Unlike Webbies or Ani's, the Academy Award is designed to award excellence in the making of motto pictures that receive a cinematic release, not an online release. Since 2006, we have built theater audience significantly and created widespread interest in the films themselves and their place in the movie theater. This release of the films on the Internet threatens to destroy 8 years of audience growth and the notion that these film gems are indeed movies—no feature length film would consider a free online release as a marketing tool!

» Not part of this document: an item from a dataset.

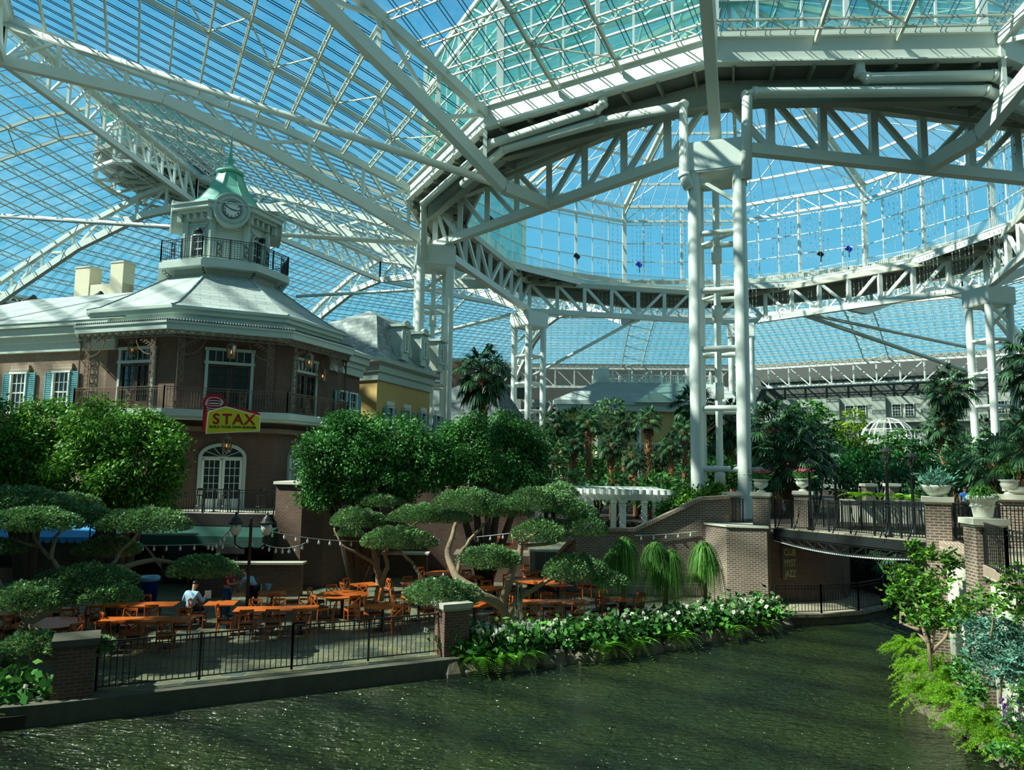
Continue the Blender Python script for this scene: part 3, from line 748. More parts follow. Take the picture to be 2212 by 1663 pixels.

Can your sanctimonious BS, Pilcher. Outside of your series, which runs a few weeks a year, and scattered film festivals that most people don't or can't attend, short films don't get theatrical release. The fact that you're upset at being affected financially is valid, but your language here seems to imply, what, that these moviemakers aren't appreciating their films enough by putting them online? Heaven forbid filmmakers want their films to be seen by as many people as possible, and like it or not with short films the Internet is pretty much the only way that's going to happen.


Should they have waited until after the Oscars to upload to YouTube? Maybe. As Pilcher points out in the letter, the Academy voters have their own screeners, so having the films online shouldn't necessarily affect how the voting goes. But there's more interest in these shorts in the weeks before the Oscars, not after. More people will want to see all of them, not just the one that walked away with that statuette. It's, forgive the pun, a golden opportunity for the teams behind these shorts to get the films they've worked so hard on seen by a general populace that, generally speaking, doesn't watch short films unless they're… wait for it… on YouTube.